Trata-se da eleição mais complicada para Evo desde que foi eleito pela primeira vez, em 2005, com cerca de 54% da votação. Após governar o país por quase 14 anos, com resultados econômicos positivos e queda significativa nos índices de pobreza, o presidente foi criticado pela "manobra jurídica", como chamaram seus opositores, para disputar mais um mandato.
Nos últimos dias, a nova candidatura de Evo e os incêndios registrados no departamento de Santa Cruz de la Sierra, na fronteira com o Brasil, que críticos dizem ser resultado do aval do governo à ampliação da área de queimadas para cultivos, geraram protestos em vários pontos do país.
Nos chamados "cabildos" (concentrações populares), os bolivianos tinham como lema a democracia e maior cuidado com o meio ambiente, como contaram os analistas bolivianos Javier Gómez, do Cedla, de La Paz, e Francisco Solares, de Santa Cruz de la Sierra.
Para o ministro da Economia da Bolívia, Luis Arce, que esperava a vitória de Evo no primeiro turno, a economia foi fundamental no voto daqueles que querem a continuidade de Evo. "A vida dos bolivianos melhorou. E seria um risco para suas vidas que o neoliberalismo voltasse ao país", disse à BBC News Brasil.
Morales é o presidente boliviano que está no cargo há mais tempo na história do país. Uma mudança constitucional aprovada em 2009 criou a possibilidade de reeleição presidencial para dois mandatos consecutivos de cinco anos cada, o que permitiu que ele concorresse em 2010 e 2014.
Em 2016, os partidários de Morales convocaram um referendo para modificar a Constituição novamente e permitir que concorresse a um quarto mandato.
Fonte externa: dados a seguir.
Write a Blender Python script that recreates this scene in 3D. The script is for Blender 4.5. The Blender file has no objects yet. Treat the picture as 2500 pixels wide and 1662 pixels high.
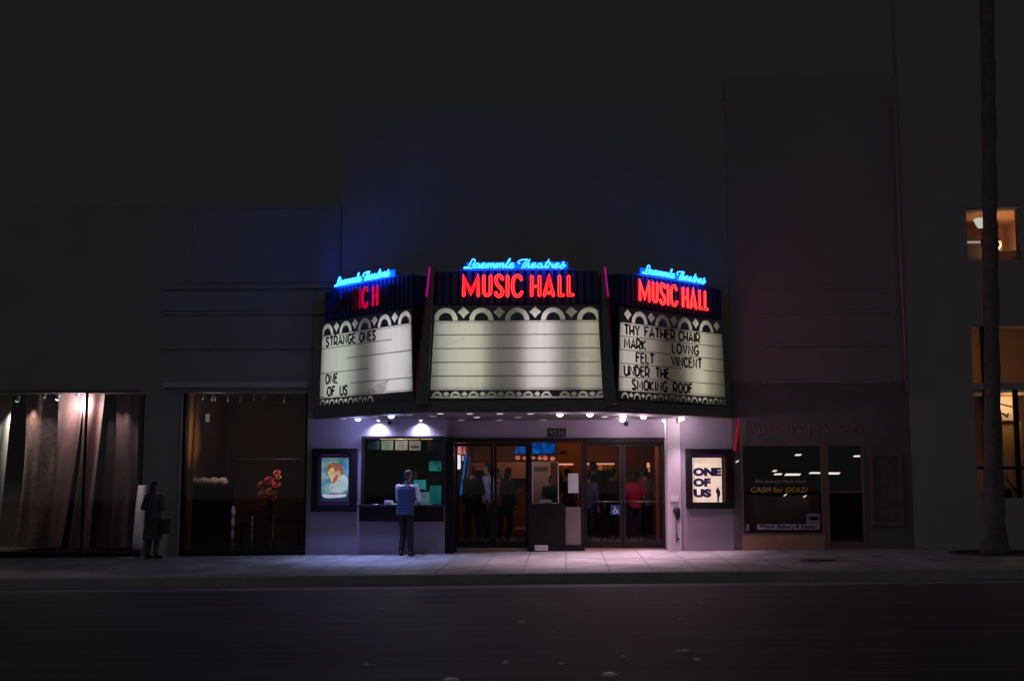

Mas a proposta foi rejeitada pela maioria dos eleitores por uma margem estreita: 51,3% votaram pelo "não". Apesar disso, o Tribunal Constitucional determinou em novembro de 2017 que o limite de dois mandatos era "uma violação dos direitos humanos" e autorizou a nova candidatura.
A decisão gerou acusações da oposição de que o governo estaria sendo favorecido pelo tribunal e gerou suspeitas entre eleitores, como observou o analista do Ceres, de que as instituições estariam sendo manipuladas por Evo.